Ecrit par L.Boumahrou I
Une 13ème tranche de subvention aux transporteurs à partir de décembre soulève la question de la bonne gouvernance de la gestion des finances publiques. Et pour cause, l’Etat, indirectement, contribue à refouler les caisses des pétroliers qui rappelons-le ont été épinglés par le Conseil de la Concurrence pour entente sur les prix.
Le ministère du Transport a annoncé en début de cette semaine le lancement d’une nouvelle tranche de subvention au profit des transporteurs. La 13ème tranche d’aide en 2 ans. Rappelons qu’en raison de la hausse des prix des hydrocarbures, le gouvernement avait décidé de subventionner les transporteurs dans l’optique d’atténuer l’impact de cette hausse sur l’économie et sur les prix des produits.

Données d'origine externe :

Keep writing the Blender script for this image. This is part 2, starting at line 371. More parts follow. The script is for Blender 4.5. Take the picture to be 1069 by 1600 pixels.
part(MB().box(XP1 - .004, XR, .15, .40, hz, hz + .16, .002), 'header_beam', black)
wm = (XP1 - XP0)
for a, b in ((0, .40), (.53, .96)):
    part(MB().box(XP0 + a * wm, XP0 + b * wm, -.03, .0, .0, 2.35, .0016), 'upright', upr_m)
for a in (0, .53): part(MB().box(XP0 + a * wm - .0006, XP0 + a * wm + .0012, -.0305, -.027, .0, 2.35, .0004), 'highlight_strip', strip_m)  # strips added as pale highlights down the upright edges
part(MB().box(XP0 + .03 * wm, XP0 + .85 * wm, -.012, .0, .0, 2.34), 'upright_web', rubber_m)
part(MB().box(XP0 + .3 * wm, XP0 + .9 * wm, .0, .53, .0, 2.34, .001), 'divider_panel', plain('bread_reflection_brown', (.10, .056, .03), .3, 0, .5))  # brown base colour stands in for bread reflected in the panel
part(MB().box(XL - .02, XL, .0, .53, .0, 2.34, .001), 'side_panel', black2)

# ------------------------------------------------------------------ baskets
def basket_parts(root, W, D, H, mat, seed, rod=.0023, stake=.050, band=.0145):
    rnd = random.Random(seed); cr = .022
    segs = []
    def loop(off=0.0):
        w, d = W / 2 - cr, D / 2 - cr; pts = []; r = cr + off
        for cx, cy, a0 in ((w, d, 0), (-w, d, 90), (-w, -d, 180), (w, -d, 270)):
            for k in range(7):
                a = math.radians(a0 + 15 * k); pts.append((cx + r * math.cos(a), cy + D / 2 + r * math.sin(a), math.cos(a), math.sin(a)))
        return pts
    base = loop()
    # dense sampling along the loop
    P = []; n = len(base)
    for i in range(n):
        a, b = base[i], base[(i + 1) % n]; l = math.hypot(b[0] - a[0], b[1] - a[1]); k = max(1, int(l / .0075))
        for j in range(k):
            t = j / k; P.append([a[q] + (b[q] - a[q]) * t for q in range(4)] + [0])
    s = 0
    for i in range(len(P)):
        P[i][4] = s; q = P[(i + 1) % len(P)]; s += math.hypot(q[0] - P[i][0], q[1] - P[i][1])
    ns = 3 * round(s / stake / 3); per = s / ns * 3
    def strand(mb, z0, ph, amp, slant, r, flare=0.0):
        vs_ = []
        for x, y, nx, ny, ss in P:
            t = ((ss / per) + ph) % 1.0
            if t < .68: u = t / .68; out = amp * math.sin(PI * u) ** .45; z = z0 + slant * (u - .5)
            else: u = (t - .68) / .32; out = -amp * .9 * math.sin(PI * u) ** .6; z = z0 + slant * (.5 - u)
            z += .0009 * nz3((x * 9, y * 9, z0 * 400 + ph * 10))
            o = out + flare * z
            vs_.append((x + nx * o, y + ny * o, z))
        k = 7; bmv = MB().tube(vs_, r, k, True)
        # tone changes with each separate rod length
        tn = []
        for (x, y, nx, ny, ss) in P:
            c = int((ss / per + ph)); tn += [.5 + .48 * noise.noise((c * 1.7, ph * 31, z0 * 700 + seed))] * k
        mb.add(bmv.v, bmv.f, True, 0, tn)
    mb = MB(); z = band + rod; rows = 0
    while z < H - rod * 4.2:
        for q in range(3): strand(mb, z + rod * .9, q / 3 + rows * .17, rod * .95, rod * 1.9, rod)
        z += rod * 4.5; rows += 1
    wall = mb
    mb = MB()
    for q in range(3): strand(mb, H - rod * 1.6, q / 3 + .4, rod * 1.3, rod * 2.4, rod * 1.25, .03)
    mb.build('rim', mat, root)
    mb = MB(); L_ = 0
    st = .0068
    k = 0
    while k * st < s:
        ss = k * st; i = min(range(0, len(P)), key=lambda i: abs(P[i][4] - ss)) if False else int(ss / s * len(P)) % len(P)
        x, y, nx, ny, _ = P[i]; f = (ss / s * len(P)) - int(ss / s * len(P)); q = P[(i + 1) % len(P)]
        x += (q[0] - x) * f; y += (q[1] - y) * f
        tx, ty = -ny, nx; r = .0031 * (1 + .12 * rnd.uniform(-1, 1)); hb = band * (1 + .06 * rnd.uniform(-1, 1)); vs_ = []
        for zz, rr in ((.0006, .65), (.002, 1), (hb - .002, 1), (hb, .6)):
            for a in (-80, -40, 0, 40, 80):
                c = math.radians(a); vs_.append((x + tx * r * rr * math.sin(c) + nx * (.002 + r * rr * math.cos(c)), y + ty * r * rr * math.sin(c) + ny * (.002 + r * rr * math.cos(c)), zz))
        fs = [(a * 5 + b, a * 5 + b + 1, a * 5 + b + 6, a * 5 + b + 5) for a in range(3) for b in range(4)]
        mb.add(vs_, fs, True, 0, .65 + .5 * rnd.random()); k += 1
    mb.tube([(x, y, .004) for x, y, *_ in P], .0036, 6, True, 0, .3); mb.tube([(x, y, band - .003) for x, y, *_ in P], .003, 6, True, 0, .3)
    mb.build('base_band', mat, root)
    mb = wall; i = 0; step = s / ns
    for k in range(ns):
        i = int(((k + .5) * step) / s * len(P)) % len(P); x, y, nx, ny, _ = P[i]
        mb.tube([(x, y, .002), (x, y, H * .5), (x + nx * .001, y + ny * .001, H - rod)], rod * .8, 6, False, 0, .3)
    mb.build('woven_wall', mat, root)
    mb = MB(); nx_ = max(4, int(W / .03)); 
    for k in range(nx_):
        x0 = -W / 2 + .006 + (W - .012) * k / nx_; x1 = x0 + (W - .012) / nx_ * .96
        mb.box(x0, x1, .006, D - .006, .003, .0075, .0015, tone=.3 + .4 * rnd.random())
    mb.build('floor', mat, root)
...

Les derniers chiffres dont nous disposons au 23 août 2023, la subvention s’étant élevée à environ 5,4 Mds de DH sans compter celles de septembre et d’octobre.
Au-delà de l’impact de cette subvention sur le pouvoir d’achat des Marocains, insignifiant, cette subvention soulève une question fondamentale notamment après la dernière décision du Conseil de la concurrence sur l’entente des prix des hydrocarbures : pourquoi l’Etat continue de subventionner les transporteurs sur la base de la hausse des prix des hydrocarbures alors que le Conseil de la concurrence vient de confirmer les pratiques anticoncurrentielles d’entente sur les prix ?
Les pétroliers non seulement ont profité de l’impuissance du citoyen lambda qui ne fait que subir leur abus et avidité mais aussi pioché, indirectement, dans les caisses de l’Etat.
Non seulement l’Etat n’a pas bougé le petit doigt pour recadrer la libéralisation du marché des hydrocarbures et veiller à l’application des pratiques de concurrence, mais, d’une manière indirecte, il a contribué aux bénéfices colossaux collectés par les pétroliers.
Et ça continue. Car bien que la décision du Conseil soit tombée le 23 novembre, la situation du marché est restée inchangée. La décision du Conseil n’a toujours pas impacté les prix à la pompe. Il faudra attendre de voir si les engagements, qui revêtent un caractère obligatoire, pris par les pétroliers dans le cadre de la procédure transactionnelle vont-ils être honorés et s’ils vont impacter les prix à la pompe. Rappelons que parmi les engagements la « mise en place d’un programme de conformité au droit de la concurrence qui traduira l’engagement des sociétés, exprimé au plus haut niveau de leur hiérarchie, à respecter les règles de la concurrence ».
Ce programme devrait permettre au Conseil d’assurer le suivi du fonctionnement concurrentiel des marchés concernés, notamment la corrélation entre les prix de vente publics du Gasoil et de l’Essence et les cours internationaux de ces produits raffinés.
Ceci dit, en attendant les retombées de ces engagements, l’Etat devrait revoir sa politique de subvention notamment celle des hydrocarbures.
Dans son dernier rapport, le Conseil de la concurrence avait mis en garde le gouvernement sur le recours à ces subventions. « Le Conseil estime que la subvention directe du gasoil et de l’essence est nocive pour l’économie, car accaparant des ressources financières équivalentes à titre d’exemple en 2012 au budget du ministère de l’Education nationale ou à cinq fois le budget de la santé », lit-on dans le rapport.
Il est vrai que l’Etat n’a pas fait marche arrière dans le dossier de la libéralisation, mais il a toutefois choisi de subventionner le secteur du transport au lieu de plafonner les prix pour une durée déterminée afin de pousser les pétroliers à revoir leur feuille.
Mais bon, il faut dire que l’Etat, par cette subvention, tente d’éviter la grogne des transporteurs qui n’ont cessé de mener des mouvements de grève dont les conséquences sur l’économie et les citoyens sont très palpables.